→ Goal:
Repeat exactly the lines from the start through the line with "c['label'] = lab;", both ends included.

→ Data listing:
◆ ◆ ◆ ◆ ◆ ◆ ◆

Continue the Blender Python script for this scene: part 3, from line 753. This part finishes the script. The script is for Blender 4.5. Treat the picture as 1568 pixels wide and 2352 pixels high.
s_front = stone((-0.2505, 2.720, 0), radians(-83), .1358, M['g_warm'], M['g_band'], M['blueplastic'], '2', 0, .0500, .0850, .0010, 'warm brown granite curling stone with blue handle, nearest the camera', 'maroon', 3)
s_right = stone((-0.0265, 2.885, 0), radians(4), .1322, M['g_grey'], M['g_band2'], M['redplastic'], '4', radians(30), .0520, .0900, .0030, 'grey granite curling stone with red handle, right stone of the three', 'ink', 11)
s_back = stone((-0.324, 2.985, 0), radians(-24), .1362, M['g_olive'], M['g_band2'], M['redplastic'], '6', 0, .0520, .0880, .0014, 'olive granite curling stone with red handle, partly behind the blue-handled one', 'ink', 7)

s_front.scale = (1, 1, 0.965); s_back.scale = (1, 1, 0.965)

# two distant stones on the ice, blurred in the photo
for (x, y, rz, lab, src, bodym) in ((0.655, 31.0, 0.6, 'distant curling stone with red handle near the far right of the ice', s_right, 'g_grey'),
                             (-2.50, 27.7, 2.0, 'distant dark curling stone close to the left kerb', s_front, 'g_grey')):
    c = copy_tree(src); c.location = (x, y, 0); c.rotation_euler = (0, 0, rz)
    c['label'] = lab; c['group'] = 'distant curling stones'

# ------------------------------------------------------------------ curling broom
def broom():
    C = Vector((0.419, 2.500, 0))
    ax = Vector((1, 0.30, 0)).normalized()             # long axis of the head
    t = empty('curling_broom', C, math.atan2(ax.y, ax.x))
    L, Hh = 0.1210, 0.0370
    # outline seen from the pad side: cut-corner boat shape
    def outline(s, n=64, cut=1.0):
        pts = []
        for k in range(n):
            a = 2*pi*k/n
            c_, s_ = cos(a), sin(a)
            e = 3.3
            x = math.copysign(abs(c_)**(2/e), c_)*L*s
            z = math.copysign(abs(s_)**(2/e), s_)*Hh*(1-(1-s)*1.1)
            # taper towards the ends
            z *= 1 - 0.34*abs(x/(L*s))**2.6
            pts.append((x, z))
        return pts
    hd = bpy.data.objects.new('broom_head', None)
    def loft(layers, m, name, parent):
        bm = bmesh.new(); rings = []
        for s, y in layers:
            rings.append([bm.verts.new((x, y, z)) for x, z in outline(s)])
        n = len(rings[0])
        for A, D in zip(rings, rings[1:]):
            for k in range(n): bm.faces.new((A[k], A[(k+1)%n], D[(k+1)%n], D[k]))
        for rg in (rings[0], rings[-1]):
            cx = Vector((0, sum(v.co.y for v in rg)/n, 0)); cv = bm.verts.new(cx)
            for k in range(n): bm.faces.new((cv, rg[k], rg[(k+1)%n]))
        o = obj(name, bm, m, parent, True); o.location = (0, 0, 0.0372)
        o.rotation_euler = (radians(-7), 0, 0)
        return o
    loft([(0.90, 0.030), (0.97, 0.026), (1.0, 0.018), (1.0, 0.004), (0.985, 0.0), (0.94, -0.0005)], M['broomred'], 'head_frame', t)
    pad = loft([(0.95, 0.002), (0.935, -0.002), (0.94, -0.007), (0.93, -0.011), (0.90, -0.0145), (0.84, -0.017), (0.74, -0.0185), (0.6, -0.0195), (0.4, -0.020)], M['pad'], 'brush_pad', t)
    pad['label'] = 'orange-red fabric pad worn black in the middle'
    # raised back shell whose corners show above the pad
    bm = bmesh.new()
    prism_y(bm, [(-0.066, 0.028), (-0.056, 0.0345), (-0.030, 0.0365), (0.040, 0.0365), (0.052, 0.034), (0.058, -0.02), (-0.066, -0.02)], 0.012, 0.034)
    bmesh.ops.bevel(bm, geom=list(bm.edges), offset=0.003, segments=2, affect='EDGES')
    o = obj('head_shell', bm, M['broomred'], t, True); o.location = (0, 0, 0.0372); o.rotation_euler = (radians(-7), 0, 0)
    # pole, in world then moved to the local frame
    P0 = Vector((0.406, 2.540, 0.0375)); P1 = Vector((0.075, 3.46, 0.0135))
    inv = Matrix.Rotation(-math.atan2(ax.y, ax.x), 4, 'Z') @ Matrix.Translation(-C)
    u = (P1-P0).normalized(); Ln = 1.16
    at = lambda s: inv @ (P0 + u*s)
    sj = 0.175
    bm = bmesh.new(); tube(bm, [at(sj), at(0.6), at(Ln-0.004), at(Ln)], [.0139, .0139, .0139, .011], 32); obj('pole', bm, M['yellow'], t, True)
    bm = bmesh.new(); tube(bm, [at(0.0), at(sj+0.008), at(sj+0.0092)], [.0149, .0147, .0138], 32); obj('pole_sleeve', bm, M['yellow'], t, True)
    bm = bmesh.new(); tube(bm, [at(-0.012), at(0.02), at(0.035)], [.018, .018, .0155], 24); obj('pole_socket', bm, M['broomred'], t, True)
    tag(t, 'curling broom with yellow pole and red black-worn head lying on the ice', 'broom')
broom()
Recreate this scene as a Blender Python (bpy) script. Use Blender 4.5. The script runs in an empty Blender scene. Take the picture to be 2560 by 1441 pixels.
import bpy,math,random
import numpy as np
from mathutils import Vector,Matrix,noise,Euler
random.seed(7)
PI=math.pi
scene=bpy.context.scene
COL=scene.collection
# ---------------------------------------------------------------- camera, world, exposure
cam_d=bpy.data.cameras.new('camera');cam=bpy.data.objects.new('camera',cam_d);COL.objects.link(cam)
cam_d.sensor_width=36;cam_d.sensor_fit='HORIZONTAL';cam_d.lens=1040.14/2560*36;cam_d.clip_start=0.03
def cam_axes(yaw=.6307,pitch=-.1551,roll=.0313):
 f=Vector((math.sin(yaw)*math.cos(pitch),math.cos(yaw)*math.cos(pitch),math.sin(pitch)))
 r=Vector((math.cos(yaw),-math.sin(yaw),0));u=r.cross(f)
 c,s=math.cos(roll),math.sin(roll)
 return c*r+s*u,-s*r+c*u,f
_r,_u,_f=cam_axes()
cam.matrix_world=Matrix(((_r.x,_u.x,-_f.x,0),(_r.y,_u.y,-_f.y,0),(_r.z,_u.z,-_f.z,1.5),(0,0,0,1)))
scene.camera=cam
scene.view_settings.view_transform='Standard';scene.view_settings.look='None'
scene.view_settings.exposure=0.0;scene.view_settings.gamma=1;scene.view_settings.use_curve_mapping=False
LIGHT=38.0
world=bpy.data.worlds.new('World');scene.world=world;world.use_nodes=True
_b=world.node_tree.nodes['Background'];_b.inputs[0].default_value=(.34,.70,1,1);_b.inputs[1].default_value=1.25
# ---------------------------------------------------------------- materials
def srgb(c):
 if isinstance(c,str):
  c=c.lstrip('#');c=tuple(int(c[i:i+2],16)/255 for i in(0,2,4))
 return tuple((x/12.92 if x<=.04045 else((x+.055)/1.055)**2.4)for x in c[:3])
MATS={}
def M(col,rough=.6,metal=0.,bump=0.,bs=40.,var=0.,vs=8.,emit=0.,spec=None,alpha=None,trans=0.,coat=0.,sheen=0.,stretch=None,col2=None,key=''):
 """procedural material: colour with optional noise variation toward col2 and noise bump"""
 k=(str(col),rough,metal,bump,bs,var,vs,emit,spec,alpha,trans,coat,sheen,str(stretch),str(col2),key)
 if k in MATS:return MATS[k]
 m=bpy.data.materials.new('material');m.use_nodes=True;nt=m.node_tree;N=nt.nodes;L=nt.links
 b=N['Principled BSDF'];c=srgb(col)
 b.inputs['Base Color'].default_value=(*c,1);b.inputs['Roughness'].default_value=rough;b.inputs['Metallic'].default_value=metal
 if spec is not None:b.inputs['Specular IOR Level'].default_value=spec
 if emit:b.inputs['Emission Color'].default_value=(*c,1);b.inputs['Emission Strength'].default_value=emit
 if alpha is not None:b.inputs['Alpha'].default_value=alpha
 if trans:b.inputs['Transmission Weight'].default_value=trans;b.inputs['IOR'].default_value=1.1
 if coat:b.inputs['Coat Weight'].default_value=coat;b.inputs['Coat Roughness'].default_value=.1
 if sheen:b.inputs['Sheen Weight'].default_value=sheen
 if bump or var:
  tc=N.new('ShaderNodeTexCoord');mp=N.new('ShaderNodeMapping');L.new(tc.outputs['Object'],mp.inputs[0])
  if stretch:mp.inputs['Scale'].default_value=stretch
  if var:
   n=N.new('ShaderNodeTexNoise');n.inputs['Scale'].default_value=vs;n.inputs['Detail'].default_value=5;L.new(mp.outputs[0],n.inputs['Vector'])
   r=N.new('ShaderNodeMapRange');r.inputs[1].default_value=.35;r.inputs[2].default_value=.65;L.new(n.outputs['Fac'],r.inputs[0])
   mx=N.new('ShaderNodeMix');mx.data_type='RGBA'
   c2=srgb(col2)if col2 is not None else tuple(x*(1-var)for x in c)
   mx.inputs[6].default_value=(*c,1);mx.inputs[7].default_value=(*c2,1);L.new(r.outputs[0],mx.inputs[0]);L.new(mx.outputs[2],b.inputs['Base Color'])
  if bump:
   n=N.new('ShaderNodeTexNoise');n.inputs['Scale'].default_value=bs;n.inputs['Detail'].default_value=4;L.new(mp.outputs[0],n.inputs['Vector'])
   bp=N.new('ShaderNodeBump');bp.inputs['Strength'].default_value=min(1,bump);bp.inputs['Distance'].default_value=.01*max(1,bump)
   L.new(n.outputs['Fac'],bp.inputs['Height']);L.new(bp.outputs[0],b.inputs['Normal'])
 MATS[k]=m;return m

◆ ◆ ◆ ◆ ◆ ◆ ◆

→ Exercise answer:
Continue the Blender Python script for this scene: part 3, from line 753. This part finishes the script. The script is for Blender 4.5. Treat the picture as 1568 pixels wide and 2352 pixels high.
s_front = stone((-0.2505, 2.720, 0), radians(-83), .1358, M['g_warm'], M['g_band'], M['blueplastic'], '2', 0, .0500, .0850, .0010, 'warm brown granite curling stone with blue handle, nearest the camera', 'maroon', 3)
s_right = stone((-0.0265, 2.885, 0), radians(4), .1322, M['g_grey'], M['g_band2'], M['redplastic'], '4', radians(30), .0520, .0900, .0030, 'grey granite curling stone with red handle, right stone of the three', 'ink', 11)
s_back = stone((-0.324, 2.985, 0), radians(-24), .1362, M['g_olive'], M['g_band2'], M['redplastic'], '6', 0, .0520, .0880, .0014, 'olive granite curling stone with red handle, partly behind the blue-handled one', 'ink', 7)

s_front.scale = (1, 1, 0.965); s_back.scale = (1, 1, 0.965)

# two distant stones on the ice, blurred in the photo
for (x, y, rz, lab, src, bodym) in ((0.655, 31.0, 0.6, 'distant curling stone with red handle near the far right of the ice', s_right, 'g_grey'),
                             (-2.50, 27.7, 2.0, 'distant dark curling stone close to the left kerb', s_front, 'g_grey')):
    c = copy_tree(src); c.location = (x, y, 0); c.rotation_euler = (0, 0, rz)
    c['label'] = lab; c['group'] = 'distant curling stones'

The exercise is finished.